**REQUEST**: Reproduce each line exactly.

**DATA SECTION**:
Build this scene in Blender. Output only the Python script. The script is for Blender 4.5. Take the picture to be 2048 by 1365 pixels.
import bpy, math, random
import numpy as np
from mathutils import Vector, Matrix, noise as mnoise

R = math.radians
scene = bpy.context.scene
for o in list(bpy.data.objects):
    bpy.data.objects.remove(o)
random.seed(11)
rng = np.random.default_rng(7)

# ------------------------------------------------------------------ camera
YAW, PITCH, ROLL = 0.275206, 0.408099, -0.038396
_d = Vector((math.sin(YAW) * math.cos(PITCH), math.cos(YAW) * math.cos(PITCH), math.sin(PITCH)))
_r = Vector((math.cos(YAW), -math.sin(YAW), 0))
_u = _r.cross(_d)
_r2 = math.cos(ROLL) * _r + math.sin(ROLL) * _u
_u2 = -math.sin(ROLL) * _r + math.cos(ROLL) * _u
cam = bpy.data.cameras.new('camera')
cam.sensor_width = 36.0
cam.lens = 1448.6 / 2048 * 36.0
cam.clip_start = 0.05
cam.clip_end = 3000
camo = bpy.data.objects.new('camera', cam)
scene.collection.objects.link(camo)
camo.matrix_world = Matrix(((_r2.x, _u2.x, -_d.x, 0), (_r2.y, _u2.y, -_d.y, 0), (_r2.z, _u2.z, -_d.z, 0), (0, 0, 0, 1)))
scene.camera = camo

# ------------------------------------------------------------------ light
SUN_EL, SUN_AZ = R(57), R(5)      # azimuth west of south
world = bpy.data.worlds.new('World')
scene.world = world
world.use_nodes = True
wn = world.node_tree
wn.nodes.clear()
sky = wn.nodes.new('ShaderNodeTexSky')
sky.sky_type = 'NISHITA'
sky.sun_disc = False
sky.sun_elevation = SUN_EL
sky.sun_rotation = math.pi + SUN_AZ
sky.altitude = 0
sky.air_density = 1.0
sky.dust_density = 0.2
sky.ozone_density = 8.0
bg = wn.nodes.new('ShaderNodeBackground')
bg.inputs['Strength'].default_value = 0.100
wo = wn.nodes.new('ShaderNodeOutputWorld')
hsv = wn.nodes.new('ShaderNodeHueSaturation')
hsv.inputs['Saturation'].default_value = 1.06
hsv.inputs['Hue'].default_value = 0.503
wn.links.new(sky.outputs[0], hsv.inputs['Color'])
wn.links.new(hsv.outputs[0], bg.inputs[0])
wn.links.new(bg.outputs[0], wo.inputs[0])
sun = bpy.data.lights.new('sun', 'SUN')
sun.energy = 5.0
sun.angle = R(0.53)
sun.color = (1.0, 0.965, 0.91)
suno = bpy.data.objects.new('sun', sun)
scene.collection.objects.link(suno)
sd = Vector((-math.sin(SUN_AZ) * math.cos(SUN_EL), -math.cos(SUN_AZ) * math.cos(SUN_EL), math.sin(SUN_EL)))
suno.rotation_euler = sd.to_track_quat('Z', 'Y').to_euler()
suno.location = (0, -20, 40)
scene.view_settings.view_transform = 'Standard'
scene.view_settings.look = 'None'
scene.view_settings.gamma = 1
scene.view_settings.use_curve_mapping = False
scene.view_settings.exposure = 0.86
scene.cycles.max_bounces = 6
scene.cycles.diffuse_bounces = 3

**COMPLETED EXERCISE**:
Build this scene in Blender. Output only the Python script. The script is for Blender 4.5. Take the picture to be 2048 by 1365 pixels.
import bpy, math, random
import numpy as np
from mathutils import Vector, Matrix, noise as mnoise

R = math.radians
scene = bpy.context.scene
for o in list(bpy.data.objects):
    bpy.data.objects.remove(o)
random.seed(11)
rng = np.random.default_rng(7)

# ------------------------------------------------------------------ camera
YAW, PITCH, ROLL = 0.275206, 0.408099, -0.038396
_d = Vector((math.sin(YAW) * math.cos(PITCH), math.cos(YAW) * math.cos(PITCH), math.sin(PITCH)))
_r = Vector((math.cos(YAW), -math.sin(YAW), 0))
_u = _r.cross(_d)
_r2 = math.cos(ROLL) * _r + math.sin(ROLL) * _u
_u2 = -math.sin(ROLL) * _r + math.cos(ROLL) * _u
cam = bpy.data.cameras.new('camera')
cam.sensor_width = 36.0
cam.lens = 1448.6 / 2048 * 36.0
cam.clip_start = 0.05
cam.clip_end = 3000
camo = bpy.data.objects.new('camera', cam)
scene.collection.objects.link(camo)
camo.matrix_world = Matrix(((_r2.x, _u2.x, -_d.x, 0), (_r2.y, _u2.y, -_d.y, 0), (_r2.z, _u2.z, -_d.z, 0), (0, 0, 0, 1)))
scene.camera = camo

# ------------------------------------------------------------------ light
SUN_EL, SUN_AZ = R(57), R(5)      # azimuth west of south
world = bpy.data.worlds.new('World')
scene.world = world
world.use_nodes = True
wn = world.node_tree
wn.nodes.clear()
sky = wn.nodes.new('ShaderNodeTexSky')
sky.sky_type = 'NISHITA'
sky.sun_disc = False
sky.sun_elevation = SUN_EL
sky.sun_rotation = math.pi + SUN_AZ
sky.altitude = 0
sky.air_density = 1.0
sky.dust_density = 0.2
sky.ozone_density = 8.0
bg = wn.nodes.new('ShaderNodeBackground')
bg.inputs['Strength'].default_value = 0.100
wo = wn.nodes.new('ShaderNodeOutputWorld')
hsv = wn.nodes.new('ShaderNodeHueSaturation')
hsv.inputs['Saturation'].default_value = 1.06
hsv.inputs['Hue'].default_value = 0.503
wn.links.new(sky.outputs[0], hsv.inputs['Color'])
wn.links.new(hsv.outputs[0], bg.inputs[0])
wn.links.new(bg.outputs[0], wo.inputs[0])
sun = bpy.data.lights.new('sun', 'SUN')
sun.energy = 5.0
sun.angle = R(0.53)
sun.color = (1.0, 0.965, 0.91)
suno = bpy.data.objects.new('sun', sun)
scene.collection.objects.link(suno)
sd = Vector((-math.sin(SUN_AZ) * math.cos(SUN_EL), -math.cos(SUN_AZ) * math.cos(SUN_EL), math.sin(SUN_EL)))
suno.rotation_euler = sd.to_track_quat('Z', 'Y').to_euler()
suno.location = (0, -20, 40)
scene.view_settings.view_transform = 'Standard'
scene.view_settings.look = 'None'
scene.view_settings.gamma = 1
scene.view_settings.use_curve_mapping = False
scene.view_settings.exposure = 0.86
scene.cycles.max_bounces = 6
scene.cycles.diffuse_bounces = 3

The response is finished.